WHAT TO WORK ON — Write out all the data again, exactly as it stands.

DATASET ROWS —
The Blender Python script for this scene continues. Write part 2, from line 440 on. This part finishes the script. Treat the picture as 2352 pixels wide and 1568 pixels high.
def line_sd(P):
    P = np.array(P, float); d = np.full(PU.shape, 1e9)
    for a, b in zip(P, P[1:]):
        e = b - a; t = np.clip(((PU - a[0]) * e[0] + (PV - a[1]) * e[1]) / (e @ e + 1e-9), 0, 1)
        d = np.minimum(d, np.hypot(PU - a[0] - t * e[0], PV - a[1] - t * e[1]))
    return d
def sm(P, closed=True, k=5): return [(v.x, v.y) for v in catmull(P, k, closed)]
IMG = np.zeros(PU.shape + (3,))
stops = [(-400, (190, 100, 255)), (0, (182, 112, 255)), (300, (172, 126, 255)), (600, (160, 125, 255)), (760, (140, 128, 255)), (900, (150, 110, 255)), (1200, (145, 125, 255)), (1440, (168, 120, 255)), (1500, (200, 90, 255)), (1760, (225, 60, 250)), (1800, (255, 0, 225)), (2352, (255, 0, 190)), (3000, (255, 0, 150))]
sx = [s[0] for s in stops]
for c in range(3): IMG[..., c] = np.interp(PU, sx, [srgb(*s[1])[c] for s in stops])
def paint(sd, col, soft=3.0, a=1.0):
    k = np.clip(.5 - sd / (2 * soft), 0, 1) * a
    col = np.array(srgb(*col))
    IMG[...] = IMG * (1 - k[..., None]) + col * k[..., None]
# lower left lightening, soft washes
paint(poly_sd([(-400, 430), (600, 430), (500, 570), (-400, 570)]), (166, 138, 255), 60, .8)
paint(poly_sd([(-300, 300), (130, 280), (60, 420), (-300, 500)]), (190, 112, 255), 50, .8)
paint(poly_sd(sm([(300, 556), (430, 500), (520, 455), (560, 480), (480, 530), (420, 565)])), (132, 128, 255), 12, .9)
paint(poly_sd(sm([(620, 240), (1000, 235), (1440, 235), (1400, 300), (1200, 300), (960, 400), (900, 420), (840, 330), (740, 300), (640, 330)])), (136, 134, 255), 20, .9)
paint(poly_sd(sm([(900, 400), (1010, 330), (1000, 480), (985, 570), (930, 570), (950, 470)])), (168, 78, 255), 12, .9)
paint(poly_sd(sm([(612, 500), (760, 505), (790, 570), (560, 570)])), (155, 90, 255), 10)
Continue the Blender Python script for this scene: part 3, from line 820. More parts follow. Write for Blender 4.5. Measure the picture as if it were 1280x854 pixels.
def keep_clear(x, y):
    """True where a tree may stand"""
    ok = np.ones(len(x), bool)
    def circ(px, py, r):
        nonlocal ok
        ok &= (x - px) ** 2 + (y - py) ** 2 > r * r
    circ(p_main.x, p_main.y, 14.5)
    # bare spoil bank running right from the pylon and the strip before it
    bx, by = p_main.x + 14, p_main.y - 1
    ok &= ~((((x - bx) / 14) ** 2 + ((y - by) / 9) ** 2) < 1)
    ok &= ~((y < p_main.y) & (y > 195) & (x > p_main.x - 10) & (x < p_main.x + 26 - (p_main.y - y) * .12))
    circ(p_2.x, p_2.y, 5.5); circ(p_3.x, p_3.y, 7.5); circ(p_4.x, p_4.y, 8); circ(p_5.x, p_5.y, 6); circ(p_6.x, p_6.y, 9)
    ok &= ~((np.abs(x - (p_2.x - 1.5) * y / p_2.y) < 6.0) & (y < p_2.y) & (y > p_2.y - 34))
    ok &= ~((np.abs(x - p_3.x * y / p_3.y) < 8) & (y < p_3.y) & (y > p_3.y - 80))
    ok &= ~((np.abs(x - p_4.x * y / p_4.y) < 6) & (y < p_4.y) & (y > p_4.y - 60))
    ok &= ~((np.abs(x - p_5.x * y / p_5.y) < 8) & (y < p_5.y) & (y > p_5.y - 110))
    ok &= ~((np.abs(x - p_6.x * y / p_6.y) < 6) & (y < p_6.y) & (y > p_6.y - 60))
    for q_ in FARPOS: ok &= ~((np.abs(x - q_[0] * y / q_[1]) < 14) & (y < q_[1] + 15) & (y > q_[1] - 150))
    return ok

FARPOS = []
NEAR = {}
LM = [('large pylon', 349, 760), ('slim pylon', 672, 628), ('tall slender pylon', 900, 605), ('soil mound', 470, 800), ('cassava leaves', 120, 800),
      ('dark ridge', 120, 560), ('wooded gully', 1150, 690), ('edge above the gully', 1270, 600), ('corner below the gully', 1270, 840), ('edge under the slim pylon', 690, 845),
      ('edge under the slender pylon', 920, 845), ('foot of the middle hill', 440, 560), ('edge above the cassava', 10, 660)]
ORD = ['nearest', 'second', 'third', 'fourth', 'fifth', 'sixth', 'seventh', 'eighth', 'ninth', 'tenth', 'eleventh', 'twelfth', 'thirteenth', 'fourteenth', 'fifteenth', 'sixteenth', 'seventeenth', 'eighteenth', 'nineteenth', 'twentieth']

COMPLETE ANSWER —
The Blender Python script for this scene continues. Write part 2, from line 440 on. This part finishes the script. Treat the picture as 2352 pixels wide and 1568 pixels high.
def line_sd(P):
    P = np.array(P, float); d = np.full(PU.shape, 1e9)
    for a, b in zip(P, P[1:]):
        e = b - a; t = np.clip(((PU - a[0]) * e[0] + (PV - a[1]) * e[1]) / (e @ e + 1e-9), 0, 1)
        d = np.minimum(d, np.hypot(PU - a[0] - t * e[0], PV - a[1] - t * e[1]))
    return d
def sm(P, closed=True, k=5): return [(v.x, v.y) for v in catmull(P, k, closed)]
IMG = np.zeros(PU.shape + (3,))
stops = [(-400, (190, 100, 255)), (0, (182, 112, 255)), (300, (172, 126, 255)), (600, (160, 125, 255)), (760, (140, 128, 255)), (900, (150, 110, 255)), (1200, (145, 125, 255)), (1440, (168, 120, 255)), (1500, (200, 90, 255)), (1760, (225, 60, 250)), (1800, (255, 0, 225)), (2352, (255, 0, 190)), (3000, (255, 0, 150))]
sx = [s[0] for s in stops]
for c in range(3): IMG[..., c] = np.interp(PU, sx, [srgb(*s[1])[c] for s in stops])
def paint(sd, col, soft=3.0, a=1.0):
    k = np.clip(.5 - sd / (2 * soft), 0, 1) * a
    col = np.array(srgb(*col))
    IMG[...] = IMG * (1 - k[..., None]) + col * k[..., None]
# lower left lightening, soft washes
paint(poly_sd([(-400, 430), (600, 430), (500, 570), (-400, 570)]), (166, 138, 255), 60, .8)
paint(poly_sd([(-300, 300), (130, 280), (60, 420), (-300, 500)]), (190, 112, 255), 50, .8)
paint(poly_sd(sm([(300, 556), (430, 500), (520, 455), (560, 480), (480, 530), (420, 565)])), (132, 128, 255), 12, .9)
paint(poly_sd(sm([(620, 240), (1000, 235), (1440, 235), (1400, 300), (1200, 300), (960, 400), (900, 420), (840, 330), (740, 300), (640, 330)])), (136, 134, 255), 20, .9)
paint(poly_sd(sm([(900, 400), (1010, 330), (1000, 480), (985, 570), (930, 570), (950, 470)])), (168, 78, 255), 12, .9)
paint(poly_sd(sm([(612, 500), (760, 505), (790, 570), (560, 570)])), (155, 90, 255), 10)
Continue the Blender Python script for this scene: part 3, from line 820. More parts follow. Write for Blender 4.5. Measure the picture as if it were 1280x854 pixels.
def keep_clear(x, y):
    """True where a tree may stand"""
    ok = np.ones(len(x), bool)
    def circ(px, py, r):
        nonlocal ok
        ok &= (x - px) ** 2 + (y - py) ** 2 > r * r
    circ(p_main.x, p_main.y, 14.5)
    # bare spoil bank running right from the pylon and the strip before it
    bx, by = p_main.x + 14, p_main.y - 1
    ok &= ~((((x - bx) / 14) ** 2 + ((y - by) / 9) ** 2) < 1)
    ok &= ~((y < p_main.y) & (y > 195) & (x > p_main.x - 10) & (x < p_main.x + 26 - (p_main.y - y) * .12))
    circ(p_2.x, p_2.y, 5.5); circ(p_3.x, p_3.y, 7.5); circ(p_4.x, p_4.y, 8); circ(p_5.x, p_5.y, 6); circ(p_6.x, p_6.y, 9)
    ok &= ~((np.abs(x - (p_2.x - 1.5) * y / p_2.y) < 6.0) & (y < p_2.y) & (y > p_2.y - 34))
    ok &= ~((np.abs(x - p_3.x * y / p_3.y) < 8) & (y < p_3.y) & (y > p_3.y - 80))
    ok &= ~((np.abs(x - p_4.x * y / p_4.y) < 6) & (y < p_4.y) & (y > p_4.y - 60))
    ok &= ~((np.abs(x - p_5.x * y / p_5.y) < 8) & (y < p_5.y) & (y > p_5.y - 110))
    ok &= ~((np.abs(x - p_6.x * y / p_6.y) < 6) & (y < p_6.y) & (y > p_6.y - 60))
    for q_ in FARPOS: ok &= ~((np.abs(x - q_[0] * y / q_[1]) < 14) & (y < q_[1] + 15) & (y > q_[1] - 150))
    return ok

FARPOS = []
NEAR = {}
LM = [('large pylon', 349, 760), ('slim pylon', 672, 628), ('tall slender pylon', 900, 605), ('soil mound', 470, 800), ('cassava leaves', 120, 800),
      ('dark ridge', 120, 560), ('wooded gully', 1150, 690), ('edge above the gully', 1270, 600), ('corner below the gully', 1270, 840), ('edge under the slim pylon', 690, 845),
      ('edge under the slender pylon', 920, 845), ('foot of the middle hill', 440, 560), ('edge above the cassava', 10, 660)]
ORD = ['nearest', 'second', 'third', 'fourth', 'fifth', 'sixth', 'seventh', 'eighth', 'ninth', 'tenth', 'eleventh', 'twelfth', 'thirteenth', 'fourteenth', 'fifteenth', 'sixteenth', 'seventeenth', 'eighteenth', 'nineteenth', 'twentieth']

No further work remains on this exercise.